Post
Topic
Board Bitcoin Technical Support
Re: Are some private keys safer than others?
by
aleksej996
on 21/09/2017, 11:39:36 UTC
Quote
Of course small keys aren't safe. There are no checks for key nor for the seed words. Only important thing is that it was randomly generated.
If it was, then it would be pointless to check if it some small key due to the huge possible range of numbers it could be. If there was any realistic chance for a key to be small, then random number generator is not doing a good job in the first place and that would be the actual problem to solve.

If it is truly random, then your randomly generated private key could be 1 just as probably as anything else. I prefer to check that my randomly generated key is NOT very small  or close to the biggest possible number.

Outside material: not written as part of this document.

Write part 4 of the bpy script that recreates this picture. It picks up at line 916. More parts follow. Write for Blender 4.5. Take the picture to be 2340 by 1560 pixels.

Your address could also be generated by someone else by chance, but this is not considered a problem due to ridiculously small possibility that is still way higher then that your key is 1 or anything else small. There are millions of addresses and there was never a collision and there never will be if mathematics about it hold up. Checking for couple of numbers (even a million is considered a couple of numbers) is unreasonable to say the least. Chances are just so low, that you might as well not waste your time or start worrying for all the more likely things to happen, like getting hit by a lightning a thousand times in a row.

Humans are just not good at understanding such huge numbers so people naturally worry about address collisions and similar stupid things.
Don't worry, your key will not be in the first or the last million keys. It is simply not going to happen if your random number generator is any good.